Entries provided >>

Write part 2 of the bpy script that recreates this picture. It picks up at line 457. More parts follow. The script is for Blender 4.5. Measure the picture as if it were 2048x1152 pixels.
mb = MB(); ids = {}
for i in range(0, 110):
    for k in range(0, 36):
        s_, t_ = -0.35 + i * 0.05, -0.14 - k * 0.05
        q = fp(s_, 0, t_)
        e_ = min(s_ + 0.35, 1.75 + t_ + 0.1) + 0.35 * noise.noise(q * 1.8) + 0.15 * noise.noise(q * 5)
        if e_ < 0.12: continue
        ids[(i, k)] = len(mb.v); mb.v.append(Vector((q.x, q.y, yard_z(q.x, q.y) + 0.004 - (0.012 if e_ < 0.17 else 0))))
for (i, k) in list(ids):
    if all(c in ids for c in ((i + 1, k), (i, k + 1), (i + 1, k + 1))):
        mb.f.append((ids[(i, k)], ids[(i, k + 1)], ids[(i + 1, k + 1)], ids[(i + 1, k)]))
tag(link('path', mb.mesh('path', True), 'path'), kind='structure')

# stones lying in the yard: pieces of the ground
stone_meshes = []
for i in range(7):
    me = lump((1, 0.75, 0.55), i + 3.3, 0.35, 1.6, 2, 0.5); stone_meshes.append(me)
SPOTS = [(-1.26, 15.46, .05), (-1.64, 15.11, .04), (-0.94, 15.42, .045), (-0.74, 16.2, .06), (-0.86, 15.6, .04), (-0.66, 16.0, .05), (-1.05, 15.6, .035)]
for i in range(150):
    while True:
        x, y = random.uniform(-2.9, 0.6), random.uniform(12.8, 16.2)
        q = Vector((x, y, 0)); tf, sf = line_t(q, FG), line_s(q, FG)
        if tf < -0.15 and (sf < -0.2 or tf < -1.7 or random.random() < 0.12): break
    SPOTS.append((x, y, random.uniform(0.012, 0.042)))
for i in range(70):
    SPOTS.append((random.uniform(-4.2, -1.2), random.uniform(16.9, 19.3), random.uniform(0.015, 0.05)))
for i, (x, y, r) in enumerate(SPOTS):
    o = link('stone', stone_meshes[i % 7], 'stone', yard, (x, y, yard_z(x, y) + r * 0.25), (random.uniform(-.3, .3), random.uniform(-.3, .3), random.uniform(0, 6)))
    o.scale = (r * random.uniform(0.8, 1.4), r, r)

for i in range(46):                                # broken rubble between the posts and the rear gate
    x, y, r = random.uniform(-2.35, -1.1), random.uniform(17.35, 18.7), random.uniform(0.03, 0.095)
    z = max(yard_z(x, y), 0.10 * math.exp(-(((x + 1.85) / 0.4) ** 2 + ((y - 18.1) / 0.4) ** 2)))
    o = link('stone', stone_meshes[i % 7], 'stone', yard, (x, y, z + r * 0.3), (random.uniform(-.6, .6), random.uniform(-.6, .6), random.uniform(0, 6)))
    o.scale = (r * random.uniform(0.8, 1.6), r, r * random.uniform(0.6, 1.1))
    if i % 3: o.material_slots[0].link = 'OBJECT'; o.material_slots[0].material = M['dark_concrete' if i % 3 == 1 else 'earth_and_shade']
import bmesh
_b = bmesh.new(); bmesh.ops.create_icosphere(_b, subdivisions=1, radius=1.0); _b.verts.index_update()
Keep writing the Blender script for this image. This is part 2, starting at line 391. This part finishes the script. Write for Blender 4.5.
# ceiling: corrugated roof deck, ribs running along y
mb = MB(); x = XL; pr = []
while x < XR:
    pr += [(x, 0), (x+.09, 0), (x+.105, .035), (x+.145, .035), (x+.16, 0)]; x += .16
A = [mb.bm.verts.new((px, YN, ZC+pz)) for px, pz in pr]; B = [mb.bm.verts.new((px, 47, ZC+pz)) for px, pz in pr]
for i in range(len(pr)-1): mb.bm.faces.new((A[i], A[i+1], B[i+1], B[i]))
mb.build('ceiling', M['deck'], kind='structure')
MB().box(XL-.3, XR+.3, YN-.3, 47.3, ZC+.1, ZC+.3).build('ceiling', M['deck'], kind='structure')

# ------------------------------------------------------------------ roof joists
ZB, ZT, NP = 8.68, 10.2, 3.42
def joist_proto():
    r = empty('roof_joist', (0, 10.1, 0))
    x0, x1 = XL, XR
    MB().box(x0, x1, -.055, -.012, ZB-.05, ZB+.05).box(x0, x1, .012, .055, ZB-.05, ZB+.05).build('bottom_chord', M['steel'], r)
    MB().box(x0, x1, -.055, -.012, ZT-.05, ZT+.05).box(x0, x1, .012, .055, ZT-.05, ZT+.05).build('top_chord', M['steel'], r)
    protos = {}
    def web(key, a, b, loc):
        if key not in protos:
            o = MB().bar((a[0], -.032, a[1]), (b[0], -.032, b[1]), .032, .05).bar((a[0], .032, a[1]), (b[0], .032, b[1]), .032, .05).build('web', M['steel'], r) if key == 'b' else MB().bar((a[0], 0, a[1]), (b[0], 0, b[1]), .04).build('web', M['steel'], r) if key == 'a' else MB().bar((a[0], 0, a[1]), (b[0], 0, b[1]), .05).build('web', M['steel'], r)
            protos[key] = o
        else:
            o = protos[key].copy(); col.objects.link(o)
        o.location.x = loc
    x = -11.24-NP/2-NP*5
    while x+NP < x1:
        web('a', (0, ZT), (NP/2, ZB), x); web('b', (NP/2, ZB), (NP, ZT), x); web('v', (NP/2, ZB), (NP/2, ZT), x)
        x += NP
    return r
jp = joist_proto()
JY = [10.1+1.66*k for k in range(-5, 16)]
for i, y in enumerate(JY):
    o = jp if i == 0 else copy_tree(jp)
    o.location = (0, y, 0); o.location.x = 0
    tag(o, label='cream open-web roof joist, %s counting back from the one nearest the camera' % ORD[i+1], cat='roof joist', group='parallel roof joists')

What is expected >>
Print back all the lines verbatim.

Written reply >>
Write part 2 of the bpy script that recreates this picture. It picks up at line 457. More parts follow. The script is for Blender 4.5. Measure the picture as if it were 2048x1152 pixels.
mb = MB(); ids = {}
for i in range(0, 110):
    for k in range(0, 36):
        s_, t_ = -0.35 + i * 0.05, -0.14 - k * 0.05
        q = fp(s_, 0, t_)
        e_ = min(s_ + 0.35, 1.75 + t_ + 0.1) + 0.35 * noise.noise(q * 1.8) + 0.15 * noise.noise(q * 5)
        if e_ < 0.12: continue
        ids[(i, k)] = len(mb.v); mb.v.append(Vector((q.x, q.y, yard_z(q.x, q.y) + 0.004 - (0.012 if e_ < 0.17 else 0))))
for (i, k) in list(ids):
    if all(c in ids for c in ((i + 1, k), (i, k + 1), (i + 1, k + 1))):
        mb.f.append((ids[(i, k)], ids[(i, k + 1)], ids[(i + 1, k + 1)], ids[(i + 1, k)]))
tag(link('path', mb.mesh('path', True), 'path'), kind='structure')

# stones lying in the yard: pieces of the ground
stone_meshes = []
for i in range(7):
    me = lump((1, 0.75, 0.55), i + 3.3, 0.35, 1.6, 2, 0.5); stone_meshes.append(me)
SPOTS = [(-1.26, 15.46, .05), (-1.64, 15.11, .04), (-0.94, 15.42, .045), (-0.74, 16.2, .06), (-0.86, 15.6, .04), (-0.66, 16.0, .05), (-1.05, 15.6, .035)]
for i in range(150):
    while True:
        x, y = random.uniform(-2.9, 0.6), random.uniform(12.8, 16.2)
        q = Vector((x, y, 0)); tf, sf = line_t(q, FG), line_s(q, FG)
        if tf < -0.15 and (sf < -0.2 or tf < -1.7 or random.random() < 0.12): break
    SPOTS.append((x, y, random.uniform(0.012, 0.042)))
for i in range(70):
    SPOTS.append((random.uniform(-4.2, -1.2), random.uniform(16.9, 19.3), random.uniform(0.015, 0.05)))
for i, (x, y, r) in enumerate(SPOTS):
    o = link('stone', stone_meshes[i % 7], 'stone', yard, (x, y, yard_z(x, y) + r * 0.25), (random.uniform(-.3, .3), random.uniform(-.3, .3), random.uniform(0, 6)))
    o.scale = (r * random.uniform(0.8, 1.4), r, r)

for i in range(46):                                # broken rubble between the posts and the rear gate
    x, y, r = random.uniform(-2.35, -1.1), random.uniform(17.35, 18.7), random.uniform(0.03, 0.095)
    z = max(yard_z(x, y), 0.10 * math.exp(-(((x + 1.85) / 0.4) ** 2 + ((y - 18.1) / 0.4) ** 2)))
    o = link('stone', stone_meshes[i % 7], 'stone', yard, (x, y, z + r * 0.3), (random.uniform(-.6, .6), random.uniform(-.6, .6), random.uniform(0, 6)))
    o.scale = (r * random.uniform(0.8, 1.6), r, r * random.uniform(0.6, 1.1))
    if i % 3: o.material_slots[0].link = 'OBJECT'; o.material_slots[0].material = M['dark_concrete' if i % 3 == 1 else 'earth_and_shade']
import bmesh
_b = bmesh.new(); bmesh.ops.create_icosphere(_b, subdivisions=1, radius=1.0); _b.verts.index_update()
Keep writing the Blender script for this image. This is part 2, starting at line 391. This part finishes the script. Write for Blender 4.5.
# ceiling: corrugated roof deck, ribs running along y
mb = MB(); x = XL; pr = []
while x < XR:
    pr += [(x, 0), (x+.09, 0), (x+.105, .035), (x+.145, .035), (x+.16, 0)]; x += .16
A = [mb.bm.verts.new((px, YN, ZC+pz)) for px, pz in pr]; B = [mb.bm.verts.new((px, 47, ZC+pz)) for px, pz in pr]
for i in range(len(pr)-1): mb.bm.faces.new((A[i], A[i+1], B[i+1], B[i]))
mb.build('ceiling', M['deck'], kind='structure')
MB().box(XL-.3, XR+.3, YN-.3, 47.3, ZC+.1, ZC+.3).build('ceiling', M['deck'], kind='structure')

# ------------------------------------------------------------------ roof joists
ZB, ZT, NP = 8.68, 10.2, 3.42
def joist_proto():
    r = empty('roof_joist', (0, 10.1, 0))
    x0, x1 = XL, XR
    MB().box(x0, x1, -.055, -.012, ZB-.05, ZB+.05).box(x0, x1, .012, .055, ZB-.05, ZB+.05).build('bottom_chord', M['steel'], r)
    MB().box(x0, x1, -.055, -.012, ZT-.05, ZT+.05).box(x0, x1, .012, .055, ZT-.05, ZT+.05).build('top_chord', M['steel'], r)
    protos = {}
    def web(key, a, b, loc):
        if key not in protos:
            o = MB().bar((a[0], -.032, a[1]), (b[0], -.032, b[1]), .032, .05).bar((a[0], .032, a[1]), (b[0], .032, b[1]), .032, .05).build('web', M['steel'], r) if key == 'b' else MB().bar((a[0], 0, a[1]), (b[0], 0, b[1]), .04).build('web', M['steel'], r) if key == 'a' else MB().bar((a[0], 0, a[1]), (b[0], 0, b[1]), .05).build('web', M['steel'], r)
            protos[key] = o
        else:
            o = protos[key].copy(); col.objects.link(o)
        o.location.x = loc
    x = -11.24-NP/2-NP*5
    while x+NP < x1:
        web('a', (0, ZT), (NP/2, ZB), x); web('b', (NP/2, ZB), (NP, ZT), x); web('v', (NP/2, ZB), (NP/2, ZT), x)
        x += NP
    return r
jp = joist_proto()
JY = [10.1+1.66*k for k in range(-5, 16)]
for i, y in enumerate(JY):
    o = jp if i == 0 else copy_tree(jp)
    o.location = (0, y, 0); o.location.x = 0
    tag(o, label='cream open-web roof joist, %s counting back from the one nearest the camera' % ORD[i+1], cat='roof joist', group='parallel roof joists')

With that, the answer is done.